Question

The charge flowing in a conductor varies with time as $q = 2t - 6t^2 + 10^3$ where 'q' is in coulomb and 't' in second. find ① Initial current. ② The maximum or minimum value of current. ③ The time after which the current changes, it's direction.

Answer 1

1. Initial Current: $2 \, \text{A}$

2. Maximum Current: $2 \, \text{A}$ (at $t=0$)

3. Time of Direction Change: $t=\frac{1}{6}$ s

Answer 2

Solution

Given:

$$q = 2t - 6t^2 + 10^3 \quad \text{(in coulombs)}$$

Step 1: Find the current $i$

$$i = \frac{dq}{dt} = \frac{d}{dt}\left(2t - 6t^2 + 10^3\right) = 2 - 12t$$

Step 2: Initial Current (at $t=0$)

$$i(0) = 2 - 12(0) = 2 \, \text{A}$$

Step 3: Maximum or Minimum Value of Current

The current $i(t) = 2 - 12t$ is a linear function. For $t \ge 0$, the maximum occurs at $t=0$ and is:

$$\text{Maximum current} = 2 \, \text{A}$$

There is no turning point in this linear function.

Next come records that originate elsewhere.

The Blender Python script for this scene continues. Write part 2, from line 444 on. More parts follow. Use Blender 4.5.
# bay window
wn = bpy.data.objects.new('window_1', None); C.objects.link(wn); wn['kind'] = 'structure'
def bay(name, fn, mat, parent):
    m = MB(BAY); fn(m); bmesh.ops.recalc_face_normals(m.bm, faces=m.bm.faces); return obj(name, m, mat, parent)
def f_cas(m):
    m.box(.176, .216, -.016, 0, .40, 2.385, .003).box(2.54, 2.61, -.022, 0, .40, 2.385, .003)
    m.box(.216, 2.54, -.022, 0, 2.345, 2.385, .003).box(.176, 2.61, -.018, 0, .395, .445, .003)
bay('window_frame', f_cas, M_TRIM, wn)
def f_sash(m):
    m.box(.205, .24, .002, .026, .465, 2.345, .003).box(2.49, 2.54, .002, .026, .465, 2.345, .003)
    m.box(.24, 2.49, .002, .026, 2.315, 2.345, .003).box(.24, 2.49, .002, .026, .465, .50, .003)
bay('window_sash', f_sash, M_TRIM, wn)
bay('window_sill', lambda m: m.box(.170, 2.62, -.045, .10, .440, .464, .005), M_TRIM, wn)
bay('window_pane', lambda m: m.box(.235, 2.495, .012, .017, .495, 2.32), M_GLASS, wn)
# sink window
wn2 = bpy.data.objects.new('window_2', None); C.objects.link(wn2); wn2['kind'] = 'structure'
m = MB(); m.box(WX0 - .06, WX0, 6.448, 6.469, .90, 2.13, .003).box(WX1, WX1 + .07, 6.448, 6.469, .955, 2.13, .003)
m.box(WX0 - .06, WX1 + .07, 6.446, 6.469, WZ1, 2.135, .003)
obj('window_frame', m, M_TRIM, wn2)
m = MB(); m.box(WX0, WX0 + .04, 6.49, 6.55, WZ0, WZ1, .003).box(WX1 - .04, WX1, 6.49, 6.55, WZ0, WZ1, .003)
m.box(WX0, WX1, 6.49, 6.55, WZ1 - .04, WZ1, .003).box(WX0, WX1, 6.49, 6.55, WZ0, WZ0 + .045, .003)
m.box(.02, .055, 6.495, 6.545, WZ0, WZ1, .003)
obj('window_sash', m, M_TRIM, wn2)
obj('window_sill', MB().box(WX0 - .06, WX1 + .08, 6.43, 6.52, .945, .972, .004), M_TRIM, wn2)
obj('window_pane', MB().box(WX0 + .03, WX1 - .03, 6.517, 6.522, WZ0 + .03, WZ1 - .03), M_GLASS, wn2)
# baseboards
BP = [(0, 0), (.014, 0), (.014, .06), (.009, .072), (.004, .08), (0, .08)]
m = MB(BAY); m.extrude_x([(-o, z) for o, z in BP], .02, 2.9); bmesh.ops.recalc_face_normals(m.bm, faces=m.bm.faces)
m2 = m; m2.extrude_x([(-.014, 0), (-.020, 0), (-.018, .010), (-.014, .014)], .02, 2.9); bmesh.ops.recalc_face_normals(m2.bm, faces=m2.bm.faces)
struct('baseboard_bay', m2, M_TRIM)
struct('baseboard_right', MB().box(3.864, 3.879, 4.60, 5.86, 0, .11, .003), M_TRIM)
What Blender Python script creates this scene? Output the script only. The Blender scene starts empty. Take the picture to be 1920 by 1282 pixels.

Step 4: Time When the Current Changes Direction

The current changes direction when $i = 0$:

$$2 - 12t = 0 \quad \Rightarrow \quad 12t = 2 \quad \Rightarrow \quad t = \frac{2}{12} = \frac{1}{6} \, \text{s}$$

Core Explanation (minimal)

Differentiate $q$ to get $i = 2-12t$. Initial current at $t=0$ is $i(0)=2\,A$. Current becomes zero when $2-12t=0$ i.e. $t=\frac{1}{6}$ s, which is the time after which the current reverses its direction. Since $i(t)$ is linear, the maximum (for $t\ge0$) is $2\,A$ at $t=0$.